Near the end of the essay, Gaitskill offers an anecdote about an acquaintance who came on to her later in life, and whom she turned down by saying, “It would be very ugly for both of us. Is that really what you want?” But shortly after recounting the anecdote, she admits to making an editorial decision: “In the original version of this essay I didn’t mention that when I woke up the next day, I couldn’t stop thinking about him.” In fact, she and her acquaintance became lovers for the next two years. “In omitting the aftermath of that ‘responsible’ decision,” Gaitskill writes, “I was making the messy situation far too clear-cut, actually undermining my own argument by making it about propriety rather than the kind of fluid emotional negotiation that I see as necessary for personal responsibility.”

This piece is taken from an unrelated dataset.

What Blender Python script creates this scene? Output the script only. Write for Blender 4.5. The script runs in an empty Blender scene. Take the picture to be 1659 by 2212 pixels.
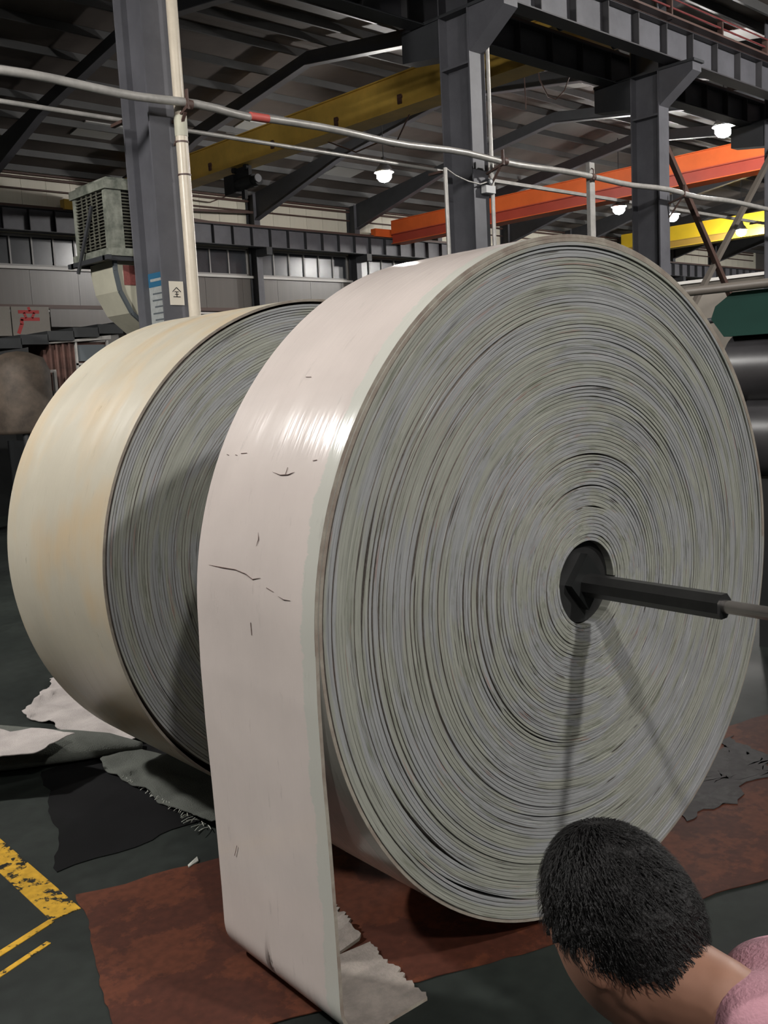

It’s easy to see why a writer might do that: to prove a point, to avoid being seen as a hypocrite, or, more likely, to evoke a particular reaction. The truth that ends up on a page can never be the same as the truth as it occurred in the moment, and when nonfiction writers are the protagonists of their own work, this “versioning” becomes more salient. Revision takes place as soon as words are used to describe something that happened. Writing is a form of crystallization; it makes effervescent moments last as long as language will, but the specificity of language itself can be a kind of cage. For Gaitskill, then, writing about revision is a canny formal decision, calling the reader’s attention to the potential doorways and paths not taken in the process of the essay’s construction.

There is no way any of us could have seen the original version of the essay. That Gaitskill admits that one existed is to suggest that the events of our lives can be presented in multiple ways. Acknowledging that she felt the desire to craft a simpler, neater story is a way of showing her hand—her own desire to follow the rules, even as she shirks them. And revealing the “actual” outcome, in which she and the acquaintance become lovers, is portrayed as an act of honesty, tempering our instinct toward narrative simplification. After all, life is never so clear-cut, and representing it as such leaves us thinking that there really are some kind of rules to be followed. Gaitskill can’t shrink the distance between metaphorical truth and actual truth any more than the rest of us can, but she knows that this space exists, and she values the two points that make it so.

While reading Somebody With a Little Hammer, I found myself being challenged in an unusual way. I wanted to know what to think, but Gaitskill wouldn’t tell me; I had to put serious energy into figuring that out for myself. Much of the book consists of music, film, and book reviews, and I kept thinking to myself, “Well, but is it any good?” There are no grades in Gaitskill’s critical world, no two-, three-, and four-star ratings. Indeed, a person might ask the same question of this collection itself. But in the end, the most illuminating lesson isn’t found in any of the essays; it lies within the energy and attitude of Gaitskill’s writing—and what it asks of us as readers.